The Struggle of Staying in Unhappy Marriages for the Sake of Assets
In many cases, couples in Vietnam are choosing to remain married even when their relationships have long since deteriorated. This decision is often driven by concerns over asset division and the potential loss of property. Two such examples highlight the emotional and financial complexities involved in these situations.
Tran Duc Thanh, 40, chose to delay filing for divorce despite his marriage having lost its emotional foundation. He now lives with a new partner, but their relationship is not legally recognized. Their child, who recently turned four, is caught in the middle of this arrangement. Thanh’s wife demanded an equal split of their assets, which include five houses and company shares. He claims that the properties were acquired through his own efforts, as his wife only supported him in the early stages of his career. Despite offering her two of the houses and keeping the rest, she refused. Legal consultations did not resolve the issue, leading Thanh to opt for separation instead of a formal divorce.
Similarly, Tran Toan, 45, has avoided filing for divorce for the past three years. His fear stems from the possibility of losing an apartment he spent a lifetime saving for. Located in Xuan Dinh, the property is valued at over VND4 billion (US$150,000). Both spouses cannot afford to buy out each other’s share, and selling it would leave their children with nothing. Toan refuses to give the apartment to his wife, fearing that if she remarries, he would lose control over the property. For him, maintaining the marriage legally is a way to protect the home for his children.

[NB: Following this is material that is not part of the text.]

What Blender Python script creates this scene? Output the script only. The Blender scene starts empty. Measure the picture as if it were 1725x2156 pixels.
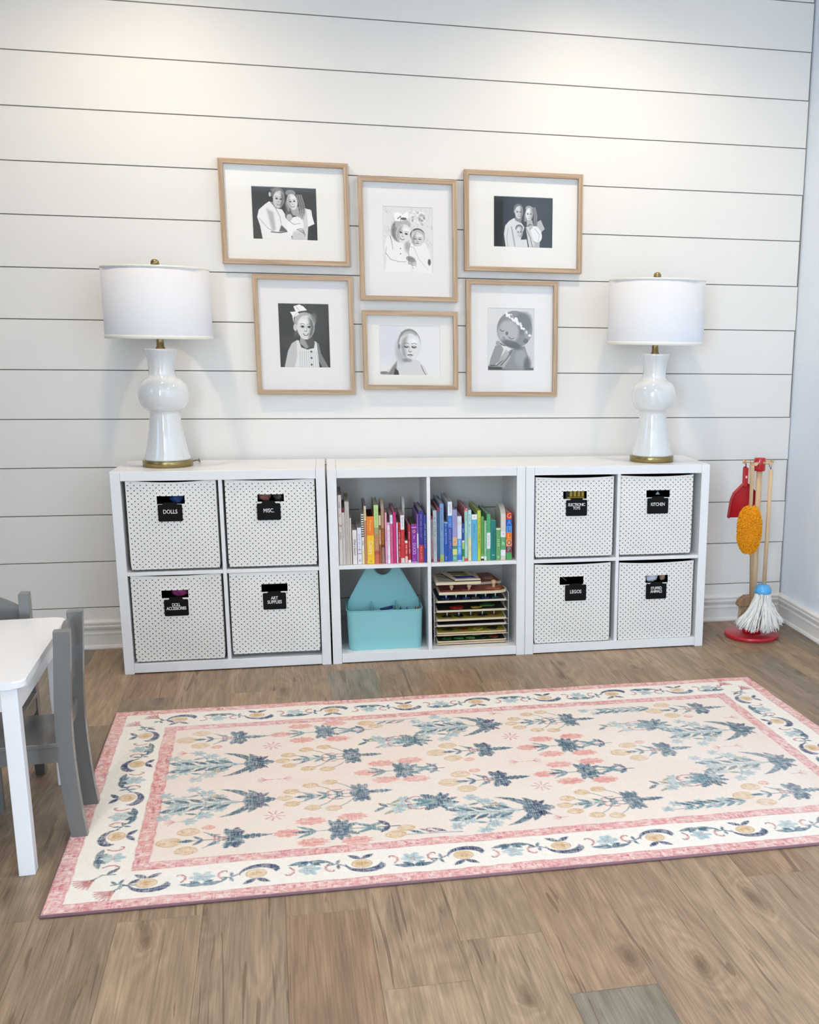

The Impact on Families and Children
According to court statistics from 2019, more than 90% of divorcing couples in Vietnam experience a period of separation before officially filing for divorce. Some couples remain separated for up to 10 years. The main reasons for this delay include concerns about the impact on children and unresolved disputes over asset division.
Ngoc Nu, a lawyer and head of the Tri Viet Law Office in HCMC, explains that many couples struggle to move forward with divorce due to disagreements over property. She notes that legal solutions, such as dividing assets after a divorce, can be time-consuming and costly, which discourages many from pursuing this path.
Dr. Nguyen Thi Minh, a psychologist and lecturer at the Academy of Politics Region II, categorizes such marriages as “cold nests.” These are relationships where couples are emotionally detached, disconnected, and mentally hurt. According to Dr. Minh, this form of emotional distance can be considered a type of abuse.
Hong Huong, a psychologist with the Vietnam Association for Protection of Child’s Rights, believes that some couples may choose to stay married on paper to avoid conflict and asset division. However, she warns that this can have negative effects on children. When children witness their parents living together only for practical reasons, they may develop distorted views of marriage and relationships.
Children in such situations may feel inferior or emotionally detached. Some might seek early relationships as a way to find affection and stability. Psychologists emphasize the importance of modeling healthy relationships for children, as their understanding of love and commitment is shaped by what they observe at home.
Legal and Emotional Solutions
For couples like Thanh and Toan, legal experts suggest alternative approaches to resolving asset disputes. Ngoc Nu advises that couples can proceed with a divorce first and settle property issues later in civil court. However, this process requires significant time, effort, and resources, which many are unwilling to invest.
In Toan’s case, Hong Huong recommends transferring ownership of half the apartment to the children and requesting guardianship over that share until they reach adulthood. This would ensure that the property remains protected, even if the couple eventually separates.
Dr. Minh emphasizes that money should not be the reason for holding each other hostage in an empty relationship. She encourages couples to prioritize emotional well-being and consider the long-term impact of their decisions on their families.
Ultimately, the challenges faced by couples in Vietnam reflect broader societal issues related to marriage, property rights, and the emotional toll of prolonged separations. As legal and psychological perspectives continue to evolve, so too must the approaches taken to support individuals navigating these complex situations.